## Exercise details
Give the data again exactly as written, skipping any pictures.

## begin

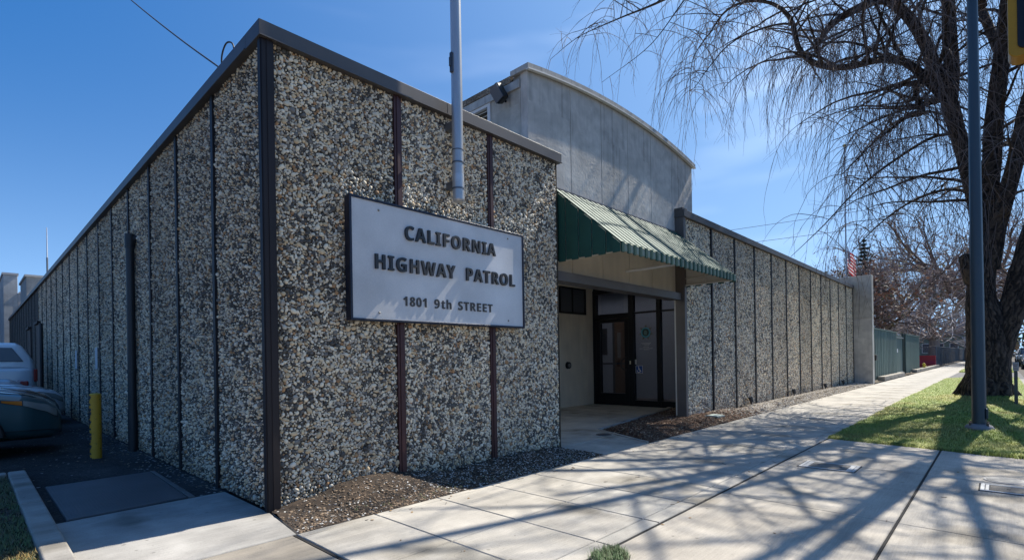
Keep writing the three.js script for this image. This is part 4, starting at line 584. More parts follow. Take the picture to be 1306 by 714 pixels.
  const r = rand(2024), tw = new Tubes(), br = new Tubes(); const spots = [];
  const strand = (p, d, len, r0) => {
    const n = Math.max(4, Math.round(len / 0.2)), P = grow(r, p, d, len, len / n, 0.27, 0.14); tw.add(P, taper(P.length, r0 * 1.2, 0.0036), 3);
    for (let k = 1; k < P.length; k++) if (r() < 0.42) { const q = P[k], dd = jitterDir(r, P[k].clone().sub(P[k - 1]).normalize(), 0.6); const S = grow(r, q, dd, rnd(r, 0.15, 0.7), 0.16, 0.12, 0.14); tw.add(S, taper(S.length, 0.004, 0.0018), 3); }
  };
  let seedN = 1;
  for (const [name, pts] of Object.entries(limbs)) {
    const [P, R] = smooth(pts, 6), t = new Tubes(); t.add(P, R, R[0] > 0.1 ? 14 : 8, 0.13, ++seedN);
    mesh('limb', t.geo(), BARK, T);
    for (let k = 2; k < P.length; k++) { const y = P[k].y; if (y < 4.6) continue; spots.push([P[k], R[k], P[k].clone().sub(P[k - 1]).normalize(), name]); }
  }
  const big = /left|up1|mid|right|Right/;
  for (const [p, R, d, name] of spots) {
    const stem = big.test(name) && R > 0.12;
    if (r() < (stem ? 0.26 : /crown/.test(name) ? 0.24 : /frontLeft|high/.test(name) ? 0.32 : 0.5)) {                       // a bough that arches over and droops
      const a = r() * 6.28, out = jitterDir(r, V(Math.cos(a), rnd(r, 0.25, 1.0), Math.sin(a)), 0.2), len = rnd(r, 1.0, 3.4) * (R > 0.05 ? 1 : 0.5), r0 = Math.min(R * 0.55, 0.022 + len * 0.010);
      const P = grow(r, p, out, len, 0.25, 0.055, 0.16); br.add(P, taper(P.length, r0, 0.009), 5, 0.1, ++seedN % 50);
      for (let k = 2; k < P.length; k++) if (r() < 0.55) { const b = r() * 6.28; strand(P[k], V(Math.cos(b) * 0.7, rnd(r, -0.3, 0.5), Math.sin(b) * 0.7).normalize(), rnd(r, 1.0, 3.4), 0.0085); }
      if (r() < 0.7) { const q = P[P.length - 1]; strand(q, P[P.length - 1].clone().sub(P[P.length - 2]).normalize(), rnd(r, 1, 2.6), 0.0075); }
    }
    const nS = stem || /crown/.test(name) ? 0.3 : /frontLeft|high/.test(name) ? 0.45 : (name === 'reach' || name === 'arch' || name === 'twisted') ? 2.1 : 0.95;
    for (let k = 0; k < nS; k++) if (r() < nS - k) { const b = r() * 6.28; strand(p, V(Math.cos(b), rnd(r, -0.2, 0.8), Math.sin(b)).normalize(), rnd(r, 0.8, 3.4), 0.008); }
  }
  mesh('branches', br.geo(), BARK, T).userData.kind = 'stuff';
  const tm = mesh('twigs', tw.geo(), TWIG, T); tm.userData.kind = 'stuff';
  console.log('big tree twigs', tw.i.length / 3, 'branches', br.i.length / 3);
}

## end

## Task result
Keep writing the three.js script for this image. This is part 4, starting at line 584. More parts follow. Take the picture to be 1306 by 714 pixels.
  const r = rand(2024), tw = new Tubes(), br = new Tubes(); const spots = [];
  const strand = (p, d, len, r0) => {
    const n = Math.max(4, Math.round(len / 0.2)), P = grow(r, p, d, len, len / n, 0.27, 0.14); tw.add(P, taper(P.length, r0 * 1.2, 0.0036), 3);
    for (let k = 1; k < P.length; k++) if (r() < 0.42) { const q = P[k], dd = jitterDir(r, P[k].clone().sub(P[k - 1]).normalize(), 0.6); const S = grow(r, q, dd, rnd(r, 0.15, 0.7), 0.16, 0.12, 0.14); tw.add(S, taper(S.length, 0.004, 0.0018), 3); }
  };
  let seedN = 1;
  for (const [name, pts] of Object.entries(limbs)) {
    const [P, R] = smooth(pts, 6), t = new Tubes(); t.add(P, R, R[0] > 0.1 ? 14 : 8, 0.13, ++seedN);
    mesh('limb', t.geo(), BARK, T);
    for (let k = 2; k < P.length; k++) { const y = P[k].y; if (y < 4.6) continue; spots.push([P[k], R[k], P[k].clone().sub(P[k - 1]).normalize(), name]); }
  }
  const big = /left|up1|mid|right|Right/;
  for (const [p, R, d, name] of spots) {
    const stem = big.test(name) && R > 0.12;
    if (r() < (stem ? 0.26 : /crown/.test(name) ? 0.24 : /frontLeft|high/.test(name) ? 0.32 : 0.5)) {                       // a bough that arches over and droops
      const a = r() * 6.28, out = jitterDir(r, V(Math.cos(a), rnd(r, 0.25, 1.0), Math.sin(a)), 0.2), len = rnd(r, 1.0, 3.4) * (R > 0.05 ? 1 : 0.5), r0 = Math.min(R * 0.55, 0.022 + len * 0.010);
      const P = grow(r, p, out, len, 0.25, 0.055, 0.16); br.add(P, taper(P.length, r0, 0.009), 5, 0.1, ++seedN % 50);
      for (let k = 2; k < P.length; k++) if (r() < 0.55) { const b = r() * 6.28; strand(P[k], V(Math.cos(b) * 0.7, rnd(r, -0.3, 0.5), Math.sin(b) * 0.7).normalize(), rnd(r, 1.0, 3.4), 0.0085); }
      if (r() < 0.7) { const q = P[P.length - 1]; strand(q, P[P.length - 1].clone().sub(P[P.length - 2]).normalize(), rnd(r, 1, 2.6), 0.0075); }
    }
    const nS = stem || /crown/.test(name) ? 0.3 : /frontLeft|high/.test(name) ? 0.45 : (name === 'reach' || name === 'arch' || name === 'twisted') ? 2.1 : 0.95;
    for (let k = 0; k < nS; k++) if (r() < nS - k) { const b = r() * 6.28; strand(p, V(Math.cos(b), rnd(r, -0.2, 0.8), Math.sin(b)).normalize(), rnd(r, 0.8, 3.4), 0.008); }
  }
  mesh('branches', br.geo(), BARK, T).userData.kind = 'stuff';
  const tm = mesh('twigs', tw.geo(), TWIG, T); tm.userData.kind = 'stuff';
  console.log('big tree twigs', tw.i.length / 3, 'branches', br.i.length / 3);
}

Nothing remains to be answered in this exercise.